Setelah beberapa tulisan yang agak sedikit serius sekarang saatnya tulisan yang ringan seringan kapas tapi menggalaukan (hehehehe...). Inspirasi menulis ini muncul setelah dialog iseng sama adek sepupu di twitter beberapa hari yang lalu. Intinya adalah pertarungan abadi antara logika dan perasaan dalam masalah cinta. Pergulatan tanpa akhir antara otak dan hati dalam menentukan pilihan. Mana yang harus didahulukan ketika cinta harus memilih (halaah... apaan coba!!), pilihan hatikah atau pilihan otak/pikiran? Dan agar tulisan ini semakin ringan dan ga bermutu maka instrumen yang digunakan dalam memilih cukup dibatasi antara logika dan perasaan. Saya tidak berani menyentuh wilayah agama karena nantinya akan menambah beban tulisan ketika yang bergulat adalah petunjuk Tuhan dengan godaan setan. (beraaat eeuuuyyy).
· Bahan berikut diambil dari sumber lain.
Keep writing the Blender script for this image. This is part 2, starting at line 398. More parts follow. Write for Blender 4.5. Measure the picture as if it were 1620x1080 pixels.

Teringat pada sebuah kata-kata (yang semoga) bijak yang saya juga lupa entah siapa yang mengucapkannya pertama kali.
"Pilihlah cintamu, kemudian cintailah pilihanmu".
Teorinya emang gitu cuk tapi kebanyakan orang salah langkah dengan mencintai terlebih dahulu dan kemudian baru sadar kalo ternyata sudah salah pilih.
Karena memang cinta adalah soal rasa, biasanya orang yang sudah teramat dalam jatuh cintanya akan kehilangan logika. Meski harus menerjang gunung golok dan hutan pedang, walau harus menempuh gurun penuh singa dan berenang di kolam naga akan tetap diusahakan untuk mendapatkan sang pujaan hati. Lantas apa artinya bila cinta hanya mendatangkan sengsara dalam memperjuangkannya sedangkan didepan sana masih ada ribuan ketidakpastian saat cinta itu didapat! Masih belum ada jaminan bahwa setelah badai sengsara akan ada semilir bahagia (aawww.... awww... semakin galawww).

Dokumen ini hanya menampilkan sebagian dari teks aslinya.